- _Collected material_
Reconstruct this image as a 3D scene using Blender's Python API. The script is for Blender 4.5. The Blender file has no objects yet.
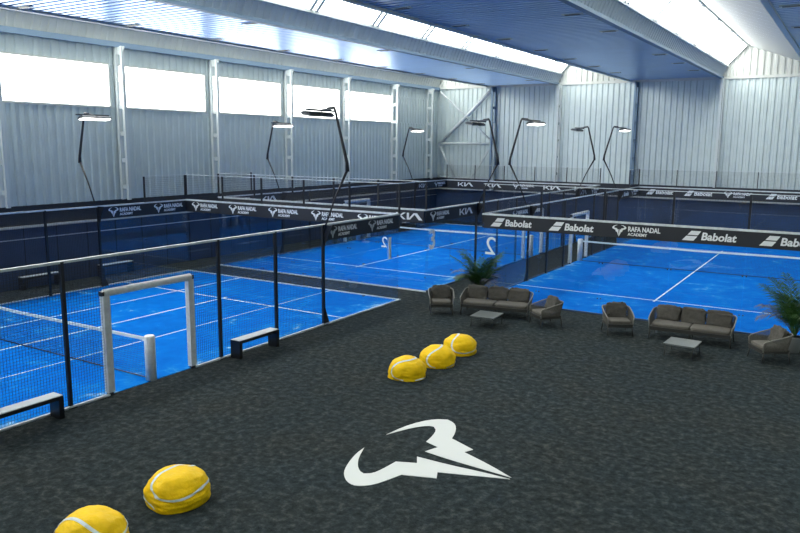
import bpy, math, random
from mathutils import Vector, Matrix, noise
random.seed(7)
S = bpy.context.scene
COL = S.collection
PI = math.pi

# ------------------------------------------------------------------ materials
def new_mat(name):
    m = bpy.data.materials.new(name); m.use_nodes = True
    nt = m.node_tree; b = nt.nodes['Principled BSDF']
    return m, nt, b

def mat(name, col, rough=0.6, metal=0.0, var=0.0, scale=4.0, bump=0.0, bscale=40.0, emit=0.0, spec=0.5):
    m, nt, b = new_mat(name)
    b.inputs['Base Color'].default_value = (*col, 1)
    b.inputs['Roughness'].default_value = rough
    b.inputs['Metallic'].default_value = metal
    b.inputs['Specular IOR Level'].default_value = spec
    tc = nt.nodes.new('ShaderNodeTexCoord')
    if var > 0:
        n = nt.nodes.new('ShaderNodeTexNoise'); n.inputs['Scale'].default_value = scale
        n.inputs['Detail'].default_value = 6
        nt.links.new(tc.outputs['Object'], n.inputs['Vector'])
        r = nt.nodes.new('ShaderNodeValToRGB')
        r.color_ramp.elements[0].position = 0.3; r.color_ramp.elements[1].position = 0.7
        r.color_ramp.elements[0].color = (*[c*(1-var) for c in col], 1)
        r.color_ramp.elements[1].color = (*[min(1, c*(1+var)) for c in col], 1)
        nt.links.new(n.outputs['Fac'], r.inputs['Fac'])
        nt.links.new(r.outputs['Color'], b.inputs['Base Color'])
    if bump > 0:
        n2 = nt.nodes.new('ShaderNodeTexNoise'); n2.inputs['Scale'].default_value = bscale
        n2.inputs['Detail'].default_value = 4
        nt.links.new(tc.outputs['Object'], n2.inputs['Vector'])
        bp = nt.nodes.new('ShaderNodeBump'); bp.inputs['Strength'].default_value = bump
        bp.inputs['Distance'].default_value = 0.06 if name.startswith('yellow') else 0.02
        nt.links.new(n2.outputs['Fac'], bp.inputs['Height'])
        nt.links.new(bp.outputs['Normal'], b.inputs['Normal'])
    if emit > 0:
        b.inputs['Emission Color'].default_value = (*col, 1)
        b.inputs['Emission Strength'].default_value = emit
    return m

def carpet_mat():
    m, nt, b = new_mat('carpet')
    tc = nt.nodes.new('ShaderNodeTexCoord')
    n = nt.nodes.new('ShaderNodeTexNoise'); n.inputs['Scale'].default_value = 7.0
    n.inputs['Detail'].default_value = 9; n.inputs['Roughness'].default_value = 0.72
    n.inputs['Distortion'].default_value = 0.15
    nt.links.new(tc.outputs['Object'], n.inputs['Vector'])
    r = nt.nodes.new('ShaderNodeValToRGB'); e = r.color_ramp.elements
    e[0].position = 0.33; e[0].color = (0.006, 0.009, 0.010, 1)
    e[1].position = 0.70; e[1].color = (0.060, 0.074, 0.075, 1)
    k = e.new(0.52); k.color = (0.020, 0.029, 0.033, 1)
    nt.links.new(n.outputs['Fac'], r.inputs['Fac'])
    n2 = nt.nodes.new('ShaderNodeTexNoise'); n2.inputs['Scale'].default_value = 0.6; n2.inputs['Detail'].default_value = 4
    nt.links.new(tc.outputs['Object'], n2.inputs['Vector'])
    r2 = nt.nodes.new('ShaderNodeValToRGB')
    r2.color_ramp.elements[0].position = 0.4; r2.color_ramp.elements[1].position = 0.7
    r2.color_ramp.elements[0].color = (1, 1, 1, 1); r2.color_ramp.elements[1].color = (1.15, 1.0, 0.9, 1)
    nt.links.new(n2.outputs['Fac'], r2.inputs['Fac'])
    mx = nt.nodes.new('ShaderNodeMix'); mx.data_type = 'RGBA'; mx.blend_type = 'MULTIPLY'
    mx.inputs[0].default_value = 1
    nt.links.new(r.outputs['Color'], mx.inputs[6]); nt.links.new(r2.outputs['Color'], mx.inputs[7])
    nt.links.new(mx.outputs[2], b.inputs['Base Color'])
    b.inputs['Roughness'].default_value = 0.97; b.inputs['Specular IOR Level'].default_value = 0.12
    n3 = nt.nodes.new('ShaderNodeTexNoise'); n3.inputs['Scale'].default_value = 60
    nt.links.new(tc.outputs['Object'], n3.inputs['Vector'])
    bp = nt.nodes.new('ShaderNodeBump'); bp.inputs['Strength'].default_value = 0.5; bp.inputs['Distance'].default_value = 0.01
    nt.links.new(n3.outputs['Fac'], bp.inputs['Height']); nt.links.new(bp.outputs['Normal'], b.inputs['Normal'])
    return m

def turf_mat():
    m, nt, b = new_mat('blue_turf')
    tc = nt.nodes.new('ShaderNodeTexCoord')
    n = nt.nodes.new('ShaderNodeTexNoise'); n.inputs['Scale'].default_value = 0.8
    n.inputs['Detail'].default_value = 9; n.inputs['Roughness'].default_value = 0.62; n.inputs['Distortion'].default_value = 1.2
    nt.links.new(tc.outputs['Object'], n.inputs['Vector'])
    r = nt.nodes.new('ShaderNodeValToRGB'); e = r.color_ramp.elements
    e[0].position = 0.3; e[0].color = (0.0, 0.12, 0.53, 1)
    e[1].position = 0.80; e[1].color = (0.30, 0.50, 0.72, 1)
    k = e.new(0.57); k.color = (0.0, 0.155, 0.60, 1)
    k = e.new(0.67); k.color = (0.01, 0.21, 0.62, 1)
    # pale sand gathers along the long edges of the court
    sx = nt.nodes.new('ShaderNodeSeparateXYZ'); nt.links.new(tc.outputs['Object'], sx.inputs[0])
    ad = nt.nodes.new('ShaderNodeMath'); ad.operation = 'ADD'; ad.inputs[1].default_value = 5.0; nt.links.new(sx.outputs['X'], ad.inputs[0])
    ab = nt.nodes.new('ShaderNodeMath'); ab.operation = 'ABSOLUTE'; nt.links.new(ad.outputs[0], ab.inputs[0])
    mr = nt.nodes.new('ShaderNodeMapRange'); mr.inputs['From Min'].default_value = 3.9; mr.inputs['From Max'].default_value = 4.9
    mr.inputs['To Max'].default_value = 0.13; nt.links.new(ab.outputs[0], mr.inputs['Value'])
    n5 = nt.nodes.new('ShaderNodeTexNoise'); n5.inputs['Scale'].default_value = 3.5; n5.inputs['Detail'].default_value = 8
    nt.links.new(tc.outputs['Object'], n5.inputs['Vector'])
    m5 = nt.nodes.new('ShaderNodeMath'); m5.operation = 'MULTIPLY_ADD'; m5.inputs[1].default_value = 0.35; m5.inputs[2].default_value = -0.175
    nt.links.new(n5.outputs['Fac'], m5.inputs[0])
    s1 = nt.nodes.new('ShaderNodeMath'); s1.operation = 'ADD'; nt.links.new(n.outputs['Fac'], s1.inputs[0]); nt.links.new(mr.outputs[0], s1.inputs[1])
    s2 = nt.nodes.new('ShaderNodeMath'); s2.operation = 'ADD'; nt.links.new(s1.outputs[0], s2.inputs[0]); nt.links.new(m5.outputs[0], s2.inputs[1])
    nt.links.new(s2.outputs[0], r.inputs['Fac'])
    nt.links.new(r.outputs['Color'], b.inputs['Base Color'])
    b.inputs['Roughness'].default_value = 0.95; b.inputs['Specular IOR Level'].default_value = 0.04
    n3 = nt.nodes.new('ShaderNodeTexNoise'); n3.inputs['Scale'].default_value = 80
    nt.links.new(tc.outputs['Object'], n3.inputs['Vector'])
    bp = nt.nodes.new('ShaderNodeBump'); bp.inputs['Strength'].default_value = 0.25; bp.inputs['Distance'].default_value = 0.01
    nt.links.new(n3.outputs['Fac'], bp.inputs['Height']); nt.links.new(bp.outputs['Normal'], b.inputs['Normal'])
    return m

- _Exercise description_
Give again exactly the lines running from the beginning of the material above through the line that contains "return m, nt, b", and leave out every picture.

- _Task response_
Reconstruct this image as a 3D scene using Blender's Python API. The script is for Blender 4.5. The Blender file has no objects yet.
import bpy, math, random
from mathutils import Vector, Matrix, noise
random.seed(7)
S = bpy.context.scene
COL = S.collection
PI = math.pi

# ------------------------------------------------------------------ materials
def new_mat(name):
    m = bpy.data.materials.new(name); m.use_nodes = True
    nt = m.node_tree; b = nt.nodes['Principled BSDF']
    return m, nt, b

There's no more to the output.